こんにちは、松波慶次です。
今回ご紹介するのは、宮部みゆきさんの長編デビュー作『パーフェクト・ブルー』です!
以下ネタバレ注意です!
タイトル:パーフェクト・ブルー
著者:宮部みゆき
あらすじ
元警察犬のマサは、蓮見探偵事務所で優秀な調査員の一人(一匹)として活躍していた。
ある日、調査員の加代子とともに家出少年の諸岡進也の捜索をし、無事に見つけることができた。
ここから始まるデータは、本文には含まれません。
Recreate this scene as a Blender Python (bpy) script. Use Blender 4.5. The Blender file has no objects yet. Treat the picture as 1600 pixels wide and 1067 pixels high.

しかし、その直後、高校野球のエースである進也の兄、克彦がガソリンをかけられ燃やされるという凄惨な死体となって発見される。
犯人は克彦の活躍を妬んだ友人だと判断されたが、犯人は別にいることを蓮見探偵事務所は突き止める。進也とともに真犯人調査に乗り出す。
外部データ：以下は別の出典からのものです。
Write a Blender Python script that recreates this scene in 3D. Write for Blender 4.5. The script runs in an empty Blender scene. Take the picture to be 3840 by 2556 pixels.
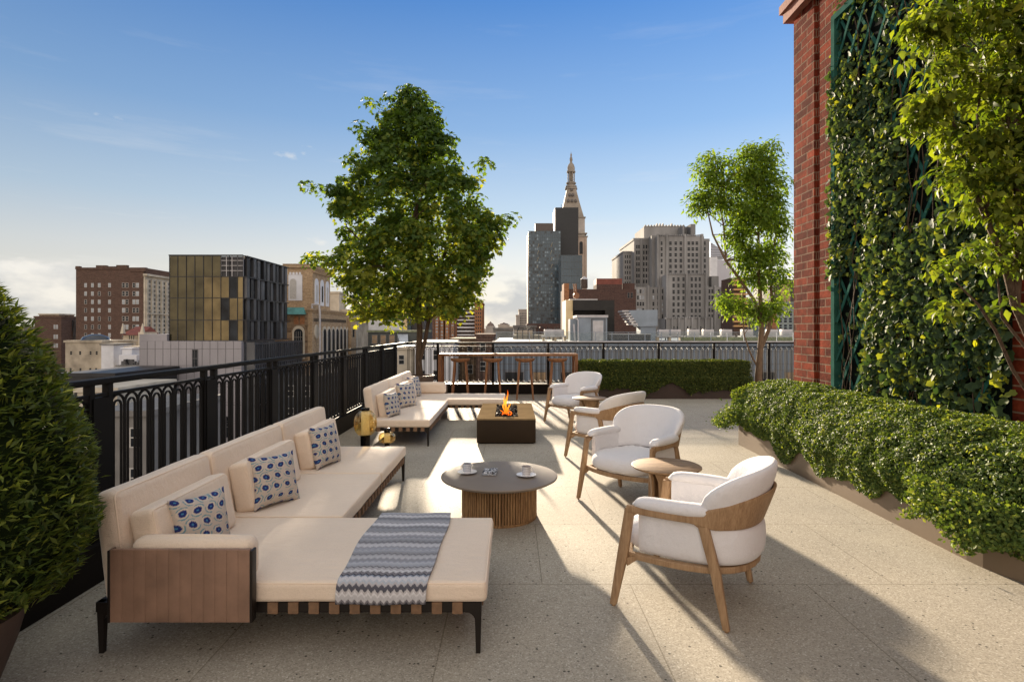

一方、ある製薬会社は秘密裏に怪しげな動きを見せていたーー。
感想
読了後、やはり宮部みゆきさんはすごい!と感嘆です。長編デビュー作なのに、キャラ立て、ストーリー、すべての伏線回収が素敵すぎます。
この作品で面白いのが、語り手が元警察犬のマサであること。
ときおり、人間と犬族との違いを達観したように話すところや、犬ならではの感想を抱くところが「犬になりきって書かれている」ことを強烈に感じ、宮部さんの想像力のすごさを改めて感じます。
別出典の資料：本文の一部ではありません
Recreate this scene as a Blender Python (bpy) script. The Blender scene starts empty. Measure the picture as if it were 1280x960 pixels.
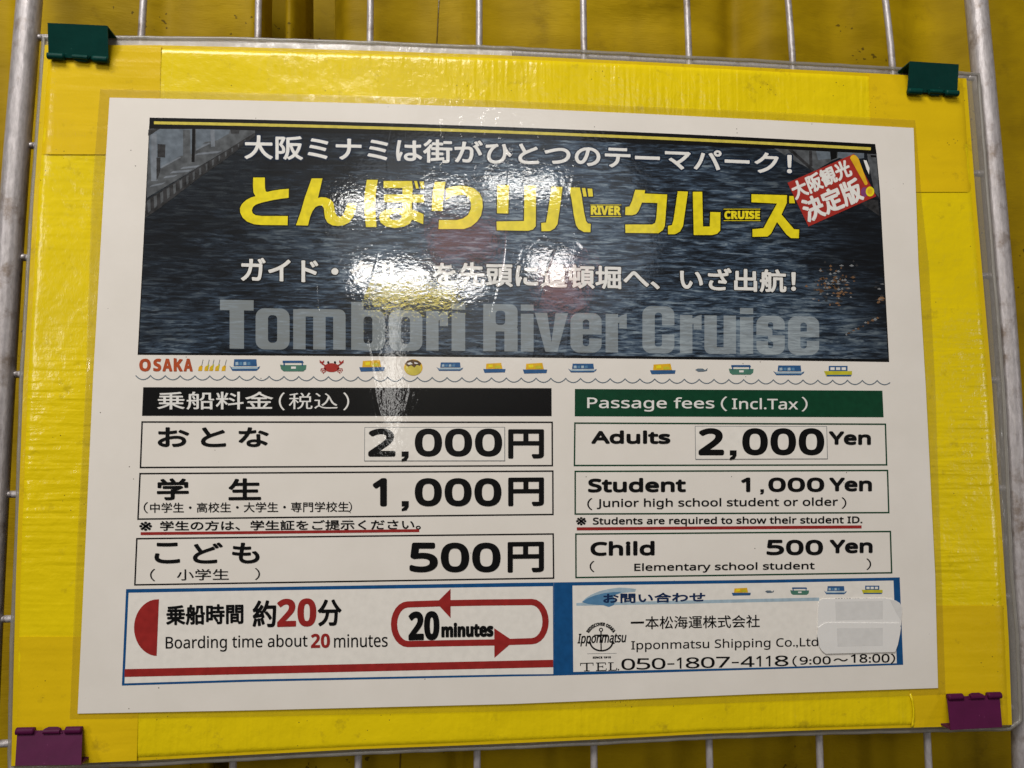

蓮見探偵事務所は、加代子の父親である所長と、妹の糸子がいます。糸子は高校生なので調査員ではありませんが、探偵事務所が自宅を兼務しているので糸子もよく登場します。
そして、この糸子がすごく可愛い。可憐、とか、お茶目、というわけではなく、「物怖じせずハキハキものを言い、強気な性格」がとても可愛らしいのです。
探偵事務所の面々や進也が命の危機に陥るところがあるのですが、そこでも糸子はまったく怖がっていない。それどころか、犯人に対し憎まれ口を叩く始末。
読んでいるこちらが「おいおい、大丈夫か? 殺されないか?」と心配になるレベルです(物語の主要人物なので殺されるはずはないと分かっているのですが、現実で考えると殺されてもおかしくない場面だったので心配になりました(笑))
高校野球のエースの殺人事件。物語はそれだけで終わらず、投薬実験という恐ろしい話が裏に隠されていました。それによる強請り、副作用、隠蔽など、大人の事情がたくさんの話も絡み、事件は転がっていきます。
そのため、「もう事件が解決しそうだけど、ページ数まだまだあるなぁ。どうなるんだろうなぁ」という疑問も、すぐに解消されます。
最初から最後まで楽しめる推理小説。ユーモアあり、感動あり、アクションありの多くを堪能できる作品。ぜひご一読ください。